Goal | Exactly repeat the material, dropping only the pictures.

╔══

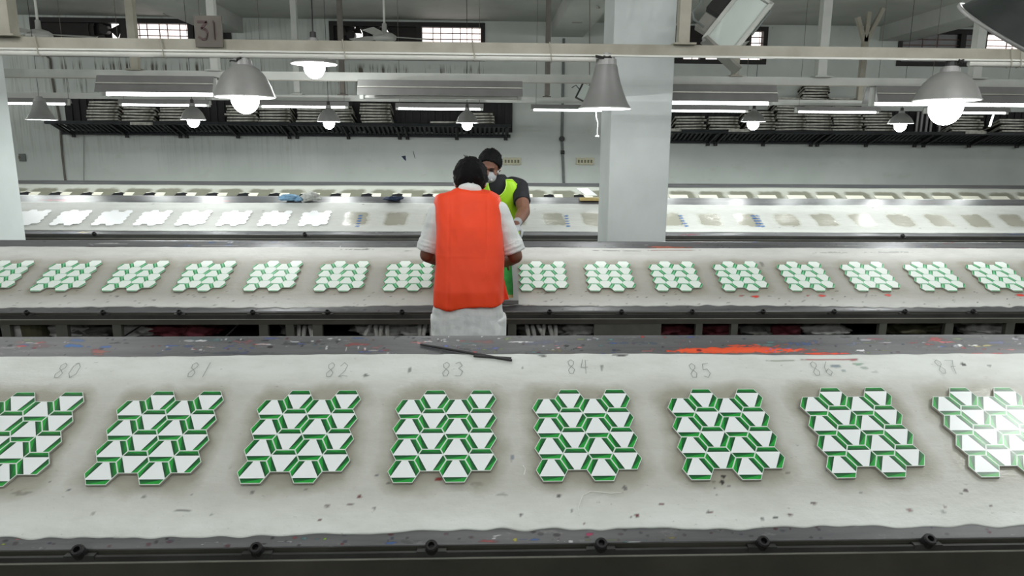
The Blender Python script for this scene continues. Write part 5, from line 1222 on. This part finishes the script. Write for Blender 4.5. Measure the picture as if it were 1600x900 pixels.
def stack(S, px, py, n, w, label, group, mess=.02):
    p = W(px, py, YS+.1); _, xa, xb, z, dv, nv = S
    base = Vector((p.x, YS, z))+dv*.01+nv*.016
    for k in range(n):
        o = bpy.data.objects.new('screen_frame', FM[w]); COL.objects.link(o); o['_o'] = [0, 0, 0]
        o.matrix_world = Matrix.Translation(base+nv*(k*.0475)+Vector((random.uniform(-mess, mess), random.uniform(-.01, .01), 0))) @ Matrix.Rotation(-math.radians(20), 4, 'X') @ Matrix.Rotation(random.uniform(-.06, .06), 4, 'Z') @ Matrix.Rotation(random.uniform(-.008, .008), 4, 'Y')
        tag(o, label + (', bottom one' if k == 0 else ', topmost' if k == n-1 else f', {ORD2[k]} from the bottom'), 'screen frame', group)
for px, n, w, lab in ((163, 7, .48, 'first stack from the left pillar'), (219, 5, .48, 'second stack from the left pillar'), (275, 5, .48, 'third stack from the left, behind a small lamp'), (379, 6, .48, 'stack right below the big dome lamp'), (431, 6, .48, 'stack right of the big dome lamp'),
    (486, 5, .42, 'stack left of the second small lamp'), (530, 6, .42, 'stack right of the second small lamp'), (588, 7, .48, 'tall messy stack in the middle of the left shelf'), (692, 1, .42, 'lone frame left of the lamp above the men'), (748, 4, .48, 'last stack on the right end')):
    stack(SL, px, 185, n, w, f'screen frame, {lab}', 'screen frames stacked on the left shelf')
for px, n, w, lab in ((1078, 5, .48, 'first stack right of the pillar'), (1129, 5, .48, 'second stack right of the pillar'), (1188, 7, .48, 'stack behind the small lamp'), (1236, 12, .48, 'tall stack left of the white hanger post'), (1277, 17, .42, 'tallest stack below the white hanger post'), (1322, 12, .48, 'tall stack left of the branching bracket'),
    (1372, 7, .48, 'stack left of the small lamp near the tubes'), (1508, 6, .52, 'stack behind the brightest dome lamp'), (1583, 5, .48, 'stack at the right edge')):
    stack(SR, px, 190, n, w, f'screen frame, {lab}', 'screen frames stacked on the right shelf', .03)
for i, px in enumerate((1432, 1439, 1447, 1454, 1468)):
    p = W(px, 200, YS+.2); bm = BM(); z = SR[3]-.0; tube(bm, [(p.x, YS+.2, z-.03), (p.x, YS+.2, z+.34)], .02, 10); tag(obj('upright_tube', bm, 'alu', loc=(p.x, YS+.2, z)), ['leftmost', 'second', 'third', 'fourth', 'rightmost, apart'][i]+' of the silvery tubes upright on the right shelf', 'tube', 'upright tubes on the right shelf')
for px, py, lab in ((221, 193, 'pale strip of tape on the front of the left shelf'), (1048, 203, 'pale strip on the right shelf next to the pillar'), (1155, 204, 'pale strip on the right shelf under the small lamp'), (1525, 207, 'pale strip on the right shelf at the right')):
    c = W(px, py, YS-.03); bm = BM(); box(bm, c+Vector((-.17, -.006, -.022)), c+Vector((.17, .012, .022))); tag(obj('pale_strip', bm, 'woodlight', loc=c), lab, 'strip')

# tidy helper keys
for o in bpy.data.objects:
    if '_o' in o: del o['_o']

╚══

Task solution |
The Blender Python script for this scene continues. Write part 5, from line 1222 on. This part finishes the script. Write for Blender 4.5. Measure the picture as if it were 1600x900 pixels.
def stack(S, px, py, n, w, label, group, mess=.02):
    p = W(px, py, YS+.1); _, xa, xb, z, dv, nv = S
    base = Vector((p.x, YS, z))+dv*.01+nv*.016
    for k in range(n):
        o = bpy.data.objects.new('screen_frame', FM[w]); COL.objects.link(o); o['_o'] = [0, 0, 0]
        o.matrix_world = Matrix.Translation(base+nv*(k*.0475)+Vector((random.uniform(-mess, mess), random.uniform(-.01, .01), 0))) @ Matrix.Rotation(-math.radians(20), 4, 'X') @ Matrix.Rotation(random.uniform(-.06, .06), 4, 'Z') @ Matrix.Rotation(random.uniform(-.008, .008), 4, 'Y')
        tag(o, label + (', bottom one' if k == 0 else ', topmost' if k == n-1 else f', {ORD2[k]} from the bottom'), 'screen frame', group)
for px, n, w, lab in ((163, 7, .48, 'first stack from the left pillar'), (219, 5, .48, 'second stack from the left pillar'), (275, 5, .48, 'third stack from the left, behind a small lamp'), (379, 6, .48, 'stack right below the big dome lamp'), (431, 6, .48, 'stack right of the big dome lamp'),
    (486, 5, .42, 'stack left of the second small lamp'), (530, 6, .42, 'stack right of the second small lamp'), (588, 7, .48, 'tall messy stack in the middle of the left shelf'), (692, 1, .42, 'lone frame left of the lamp above the men'), (748, 4, .48, 'last stack on the right end')):
    stack(SL, px, 185, n, w, f'screen frame, {lab}', 'screen frames stacked on the left shelf')
for px, n, w, lab in ((1078, 5, .48, 'first stack right of the pillar'), (1129, 5, .48, 'second stack right of the pillar'), (1188, 7, .48, 'stack behind the small lamp'), (1236, 12, .48, 'tall stack left of the white hanger post'), (1277, 17, .42, 'tallest stack below the white hanger post'), (1322, 12, .48, 'tall stack left of the branching bracket'),
    (1372, 7, .48, 'stack left of the small lamp near the tubes'), (1508, 6, .52, 'stack behind the brightest dome lamp'), (1583, 5, .48, 'stack at the right edge')):
    stack(SR, px, 190, n, w, f'screen frame, {lab}', 'screen frames stacked on the right shelf', .03)
for i, px in enumerate((1432, 1439, 1447, 1454, 1468)):
    p = W(px, 200, YS+.2); bm = BM(); z = SR[3]-.0; tube(bm, [(p.x, YS+.2, z-.03), (p.x, YS+.2, z+.34)], .02, 10); tag(obj('upright_tube', bm, 'alu', loc=(p.x, YS+.2, z)), ['leftmost', 'second', 'third', 'fourth', 'rightmost, apart'][i]+' of the silvery tubes upright on the right shelf', 'tube', 'upright tubes on the right shelf')
for px, py, lab in ((221, 193, 'pale strip of tape on the front of the left shelf'), (1048, 203, 'pale strip on the right shelf next to the pillar'), (1155, 204, 'pale strip on the right shelf under the small lamp'), (1525, 207, 'pale strip on the right shelf at the right')):
    c = W(px, py, YS-.03); bm = BM(); box(bm, c+Vector((-.17, -.006, -.022)), c+Vector((.17, .012, .022))); tag(obj('pale_strip', bm, 'woodlight', loc=c), lab, 'strip')

# tidy helper keys
for o in bpy.data.objects:
    if '_o' in o: del o['_o']